Wednesday, July 29, 2009

Which option is good in mutual fund?

In India, we get three options for mutual fund: Growth (where once you buy your investment grows or drops till u decide to sell), Dividend (Regular/irregular money is paid as dividend as a percentage of the face value), Dividend reinvestment option (The dividend so released is reinvested).

Now i have done quite a lot of study on which one is better and i have picked the Dividend option. Let me argue it out in the next few paragraphs. This is valid only for equity mutual fund and not logical for the income/debt mutual fund.
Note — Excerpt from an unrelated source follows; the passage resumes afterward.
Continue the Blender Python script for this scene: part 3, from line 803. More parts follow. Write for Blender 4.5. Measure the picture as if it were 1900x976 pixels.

Let us assume that i decide to invest Rs 5000 on a NFO or an existing mutual fund and assuming the face value or the present value is 100 i get 50 shares of mutual fund. The dividend scheme gave 50% dividend in the first year itself as the market was really good. Now i decide to sell after 2 years and take out 3500 due to some unforeseen scenario (Effectively delaying is non-negotiable) and that the market had tanked and my mutual fund return on this day went down by 25% from the face value at which i bought. So let us see how the three different scheme perform:

  • Option 1 (Growth): End of two year i get 75 per share or my investment is Rs 3500/-. I sell all my shares and get back my 3500.
  • Option 2 (Dividend): After the dividend my MF value is 50/- (as 50 was given in first year) in dividend option. I have 2500 as dividend tax free. It gets 5% interest from bank (after catering to Income Tax) and after one year it is 2500+125= 2625/-. On second year, as in growth option my value tanks by 25%. SO it is now Rs 37.5. I have already 2625 in bank. so i need the to sell 24 shares to get the remaining 900/-. So i am still left with 975 rupees (in my mutual fund even after meeting my exigencies) which again can go up.
  • Option 3 (Dividend reinvestment option): The 50 i got in dividend is reinvested at 50 per share. so i get additional 48 shares (taking care of entry load of 2.25%). so in total i have 98 shares @ Rs 50 in year 1. Now in Year 2 when i sell as i mentioned earlier market tanked by 25% and share value is 37.5. so to get 3500 for my exigencies i sell 94 shares which is worth 3525/-. So now i have 4 shares with value 150. So advantage over option 1 is i made 175 (25 in cash and 150 worth stock which can go up in future)
Assuming the probability that your exigencies fall during the same time when market tank is a higly correlated event, you can now see why a dividend investment is best. If things were good all three options are equally good with an edge for dividend option as now you do not have any capital gain!!

So till rules of the game change, i will bet on dividend option for Equity.